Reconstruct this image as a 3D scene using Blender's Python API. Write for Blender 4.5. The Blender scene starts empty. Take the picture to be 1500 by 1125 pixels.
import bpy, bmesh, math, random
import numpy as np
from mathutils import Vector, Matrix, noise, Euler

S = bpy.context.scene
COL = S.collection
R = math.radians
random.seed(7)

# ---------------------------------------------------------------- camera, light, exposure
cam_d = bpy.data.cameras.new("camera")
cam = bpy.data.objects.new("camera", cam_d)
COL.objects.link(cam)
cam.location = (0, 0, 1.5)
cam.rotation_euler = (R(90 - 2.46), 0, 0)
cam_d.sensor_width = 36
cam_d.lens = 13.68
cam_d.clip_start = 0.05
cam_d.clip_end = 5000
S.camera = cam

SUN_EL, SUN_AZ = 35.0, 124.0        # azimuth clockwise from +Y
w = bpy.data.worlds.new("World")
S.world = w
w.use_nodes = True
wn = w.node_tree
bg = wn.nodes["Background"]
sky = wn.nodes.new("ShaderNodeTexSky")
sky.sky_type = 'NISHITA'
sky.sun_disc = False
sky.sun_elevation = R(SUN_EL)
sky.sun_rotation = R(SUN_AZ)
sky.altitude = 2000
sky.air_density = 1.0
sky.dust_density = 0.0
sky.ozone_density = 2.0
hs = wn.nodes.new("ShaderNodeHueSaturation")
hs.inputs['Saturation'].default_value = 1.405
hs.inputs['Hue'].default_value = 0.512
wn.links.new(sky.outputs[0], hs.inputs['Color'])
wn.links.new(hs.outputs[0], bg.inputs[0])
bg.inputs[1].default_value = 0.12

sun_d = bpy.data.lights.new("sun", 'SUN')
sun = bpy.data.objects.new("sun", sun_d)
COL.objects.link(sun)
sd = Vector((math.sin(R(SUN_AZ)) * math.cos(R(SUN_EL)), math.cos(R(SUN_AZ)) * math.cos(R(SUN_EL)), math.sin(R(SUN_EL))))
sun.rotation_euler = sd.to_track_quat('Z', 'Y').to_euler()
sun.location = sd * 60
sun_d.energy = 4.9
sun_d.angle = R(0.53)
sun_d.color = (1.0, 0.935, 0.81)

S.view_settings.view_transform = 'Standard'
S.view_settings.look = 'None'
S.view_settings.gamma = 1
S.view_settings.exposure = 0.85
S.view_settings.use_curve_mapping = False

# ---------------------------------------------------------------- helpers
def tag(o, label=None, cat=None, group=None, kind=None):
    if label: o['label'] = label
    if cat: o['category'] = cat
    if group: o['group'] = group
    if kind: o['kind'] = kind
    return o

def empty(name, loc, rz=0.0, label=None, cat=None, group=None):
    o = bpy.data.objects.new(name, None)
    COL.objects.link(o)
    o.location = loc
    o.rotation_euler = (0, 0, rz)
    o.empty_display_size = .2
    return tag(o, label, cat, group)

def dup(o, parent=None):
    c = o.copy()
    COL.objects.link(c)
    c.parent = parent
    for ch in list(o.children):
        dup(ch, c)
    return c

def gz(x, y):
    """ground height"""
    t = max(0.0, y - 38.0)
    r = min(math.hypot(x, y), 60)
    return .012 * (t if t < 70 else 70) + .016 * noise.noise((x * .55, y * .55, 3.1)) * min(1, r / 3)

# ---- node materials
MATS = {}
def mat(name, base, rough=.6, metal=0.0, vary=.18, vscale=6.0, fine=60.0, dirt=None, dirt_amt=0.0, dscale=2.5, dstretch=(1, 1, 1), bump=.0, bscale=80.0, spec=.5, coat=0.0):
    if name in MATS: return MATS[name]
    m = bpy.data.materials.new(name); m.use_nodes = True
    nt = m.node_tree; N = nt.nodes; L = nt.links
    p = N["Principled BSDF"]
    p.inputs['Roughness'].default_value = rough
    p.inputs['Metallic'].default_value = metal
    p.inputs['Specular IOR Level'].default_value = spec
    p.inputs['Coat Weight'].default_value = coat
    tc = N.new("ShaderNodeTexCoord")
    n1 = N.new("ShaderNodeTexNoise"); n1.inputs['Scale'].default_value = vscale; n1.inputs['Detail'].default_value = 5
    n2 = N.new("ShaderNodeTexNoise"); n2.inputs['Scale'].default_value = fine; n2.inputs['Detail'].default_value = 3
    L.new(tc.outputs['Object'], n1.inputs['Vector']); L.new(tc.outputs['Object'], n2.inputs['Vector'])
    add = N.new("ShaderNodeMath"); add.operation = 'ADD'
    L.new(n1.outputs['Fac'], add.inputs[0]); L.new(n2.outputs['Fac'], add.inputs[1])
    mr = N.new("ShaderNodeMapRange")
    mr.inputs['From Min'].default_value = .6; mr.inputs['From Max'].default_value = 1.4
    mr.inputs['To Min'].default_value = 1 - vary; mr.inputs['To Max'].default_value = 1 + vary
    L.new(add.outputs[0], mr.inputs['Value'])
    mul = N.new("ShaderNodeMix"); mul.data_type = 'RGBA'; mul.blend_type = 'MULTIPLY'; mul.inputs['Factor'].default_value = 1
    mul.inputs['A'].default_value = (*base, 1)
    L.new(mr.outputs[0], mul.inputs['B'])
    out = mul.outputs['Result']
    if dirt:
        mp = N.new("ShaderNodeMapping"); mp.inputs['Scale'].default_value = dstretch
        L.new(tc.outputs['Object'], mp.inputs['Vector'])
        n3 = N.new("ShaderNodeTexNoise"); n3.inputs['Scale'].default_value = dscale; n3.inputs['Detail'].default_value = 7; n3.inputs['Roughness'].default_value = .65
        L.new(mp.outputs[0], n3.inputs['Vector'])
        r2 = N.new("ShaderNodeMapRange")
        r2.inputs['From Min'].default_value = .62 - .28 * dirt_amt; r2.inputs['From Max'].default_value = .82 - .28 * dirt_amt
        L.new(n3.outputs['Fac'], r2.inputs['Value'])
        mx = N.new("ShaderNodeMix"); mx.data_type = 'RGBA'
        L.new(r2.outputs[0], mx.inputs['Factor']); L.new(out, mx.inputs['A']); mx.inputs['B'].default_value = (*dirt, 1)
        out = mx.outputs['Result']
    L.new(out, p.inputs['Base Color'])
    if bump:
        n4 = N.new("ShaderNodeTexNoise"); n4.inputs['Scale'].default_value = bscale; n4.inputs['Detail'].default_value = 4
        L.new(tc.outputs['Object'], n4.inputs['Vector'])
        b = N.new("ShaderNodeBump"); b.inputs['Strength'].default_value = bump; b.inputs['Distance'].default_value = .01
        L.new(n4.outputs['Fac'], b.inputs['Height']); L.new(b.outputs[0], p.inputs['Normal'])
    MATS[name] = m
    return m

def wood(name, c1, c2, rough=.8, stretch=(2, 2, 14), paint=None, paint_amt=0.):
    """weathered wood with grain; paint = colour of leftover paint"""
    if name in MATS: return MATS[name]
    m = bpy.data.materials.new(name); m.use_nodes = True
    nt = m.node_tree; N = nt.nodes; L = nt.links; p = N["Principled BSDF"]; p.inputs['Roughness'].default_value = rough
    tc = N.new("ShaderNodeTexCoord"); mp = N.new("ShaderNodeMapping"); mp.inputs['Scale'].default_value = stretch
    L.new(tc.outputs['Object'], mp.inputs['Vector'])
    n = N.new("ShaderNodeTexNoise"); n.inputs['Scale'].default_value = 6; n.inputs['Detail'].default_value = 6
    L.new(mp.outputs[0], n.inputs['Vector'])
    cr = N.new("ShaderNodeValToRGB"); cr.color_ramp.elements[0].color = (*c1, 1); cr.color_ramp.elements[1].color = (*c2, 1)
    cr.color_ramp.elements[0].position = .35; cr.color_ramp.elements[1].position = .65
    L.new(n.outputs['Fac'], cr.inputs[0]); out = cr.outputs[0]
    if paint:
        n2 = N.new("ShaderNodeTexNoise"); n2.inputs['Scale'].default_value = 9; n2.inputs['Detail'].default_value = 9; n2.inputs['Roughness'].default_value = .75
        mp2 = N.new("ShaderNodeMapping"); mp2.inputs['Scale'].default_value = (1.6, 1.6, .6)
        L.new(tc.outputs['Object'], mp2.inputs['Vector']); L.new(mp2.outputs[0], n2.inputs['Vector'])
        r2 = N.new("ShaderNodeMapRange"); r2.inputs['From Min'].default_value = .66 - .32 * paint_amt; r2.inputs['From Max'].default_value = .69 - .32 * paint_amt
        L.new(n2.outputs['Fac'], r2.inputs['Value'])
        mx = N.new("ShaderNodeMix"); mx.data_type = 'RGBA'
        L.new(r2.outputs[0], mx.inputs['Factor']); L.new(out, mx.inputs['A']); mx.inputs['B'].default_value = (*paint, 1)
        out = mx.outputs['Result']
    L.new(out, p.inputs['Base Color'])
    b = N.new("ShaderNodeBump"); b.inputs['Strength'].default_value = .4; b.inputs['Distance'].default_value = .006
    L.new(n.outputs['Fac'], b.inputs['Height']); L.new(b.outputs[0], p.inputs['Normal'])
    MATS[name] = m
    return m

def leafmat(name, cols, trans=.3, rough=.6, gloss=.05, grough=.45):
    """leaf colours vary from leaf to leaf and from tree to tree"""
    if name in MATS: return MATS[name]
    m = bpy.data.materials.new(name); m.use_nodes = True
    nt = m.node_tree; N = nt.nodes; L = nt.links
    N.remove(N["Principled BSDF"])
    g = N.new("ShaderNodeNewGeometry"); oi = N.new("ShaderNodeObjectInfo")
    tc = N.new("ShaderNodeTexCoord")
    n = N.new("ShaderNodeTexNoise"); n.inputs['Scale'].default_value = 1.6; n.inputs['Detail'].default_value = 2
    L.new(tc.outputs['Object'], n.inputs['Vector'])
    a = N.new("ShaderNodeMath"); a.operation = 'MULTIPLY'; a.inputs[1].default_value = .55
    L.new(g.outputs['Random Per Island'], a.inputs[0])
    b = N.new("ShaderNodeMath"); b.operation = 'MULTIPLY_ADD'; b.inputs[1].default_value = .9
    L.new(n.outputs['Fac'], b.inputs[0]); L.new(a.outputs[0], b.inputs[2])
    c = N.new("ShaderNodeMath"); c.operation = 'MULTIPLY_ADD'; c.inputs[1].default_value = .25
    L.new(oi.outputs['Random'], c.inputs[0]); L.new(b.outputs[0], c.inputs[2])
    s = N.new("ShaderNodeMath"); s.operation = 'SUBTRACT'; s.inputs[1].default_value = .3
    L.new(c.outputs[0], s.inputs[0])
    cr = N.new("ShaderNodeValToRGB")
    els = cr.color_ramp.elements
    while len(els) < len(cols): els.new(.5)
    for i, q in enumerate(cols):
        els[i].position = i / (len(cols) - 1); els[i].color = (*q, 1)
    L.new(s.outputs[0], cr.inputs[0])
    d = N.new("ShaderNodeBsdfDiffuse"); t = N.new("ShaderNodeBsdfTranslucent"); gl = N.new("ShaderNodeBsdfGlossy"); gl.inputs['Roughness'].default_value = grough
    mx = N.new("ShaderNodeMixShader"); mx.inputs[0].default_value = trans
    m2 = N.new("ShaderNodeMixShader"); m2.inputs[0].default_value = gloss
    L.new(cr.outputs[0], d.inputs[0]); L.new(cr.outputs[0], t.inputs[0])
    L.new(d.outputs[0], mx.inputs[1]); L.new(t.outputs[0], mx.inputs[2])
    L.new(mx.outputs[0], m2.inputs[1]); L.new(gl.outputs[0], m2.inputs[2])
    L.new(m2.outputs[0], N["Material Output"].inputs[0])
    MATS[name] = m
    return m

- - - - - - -

**SHORT EXERCISE:** Each line from the top of the material above through the line with "S.view_settings.use_curve_mapping = False" must be echoed exactly, and no other line.

**CORRECT ANSWER:**
Reconstruct this image as a 3D scene using Blender's Python API. Write for Blender 4.5. The Blender scene starts empty. Take the picture to be 1500 by 1125 pixels.
import bpy, bmesh, math, random
import numpy as np
from mathutils import Vector, Matrix, noise, Euler

S = bpy.context.scene
COL = S.collection
R = math.radians
random.seed(7)

# ---------------------------------------------------------------- camera, light, exposure
cam_d = bpy.data.cameras.new("camera")
cam = bpy.data.objects.new("camera", cam_d)
COL.objects.link(cam)
cam.location = (0, 0, 1.5)
cam.rotation_euler = (R(90 - 2.46), 0, 0)
cam_d.sensor_width = 36
cam_d.lens = 13.68
cam_d.clip_start = 0.05
cam_d.clip_end = 5000
S.camera = cam

SUN_EL, SUN_AZ = 35.0, 124.0        # azimuth clockwise from +Y
w = bpy.data.worlds.new("World")
S.world = w
w.use_nodes = True
wn = w.node_tree
bg = wn.nodes["Background"]
sky = wn.nodes.new("ShaderNodeTexSky")
sky.sky_type = 'NISHITA'
sky.sun_disc = False
sky.sun_elevation = R(SUN_EL)
sky.sun_rotation = R(SUN_AZ)
sky.altitude = 2000
sky.air_density = 1.0
sky.dust_density = 0.0
sky.ozone_density = 2.0
hs = wn.nodes.new("ShaderNodeHueSaturation")
hs.inputs['Saturation'].default_value = 1.405
hs.inputs['Hue'].default_value = 0.512
wn.links.new(sky.outputs[0], hs.inputs['Color'])
wn.links.new(hs.outputs[0], bg.inputs[0])
bg.inputs[1].default_value = 0.12

sun_d = bpy.data.lights.new("sun", 'SUN')
sun = bpy.data.objects.new("sun", sun_d)
COL.objects.link(sun)
sd = Vector((math.sin(R(SUN_AZ)) * math.cos(R(SUN_EL)), math.cos(R(SUN_AZ)) * math.cos(R(SUN_EL)), math.sin(R(SUN_EL))))
sun.rotation_euler = sd.to_track_quat('Z', 'Y').to_euler()
sun.location = sd * 60
sun_d.energy = 4.9
sun_d.angle = R(0.53)
sun_d.color = (1.0, 0.935, 0.81)

S.view_settings.view_transform = 'Standard'
S.view_settings.look = 'None'
S.view_settings.gamma = 1
S.view_settings.exposure = 0.85
S.view_settings.use_curve_mapping = False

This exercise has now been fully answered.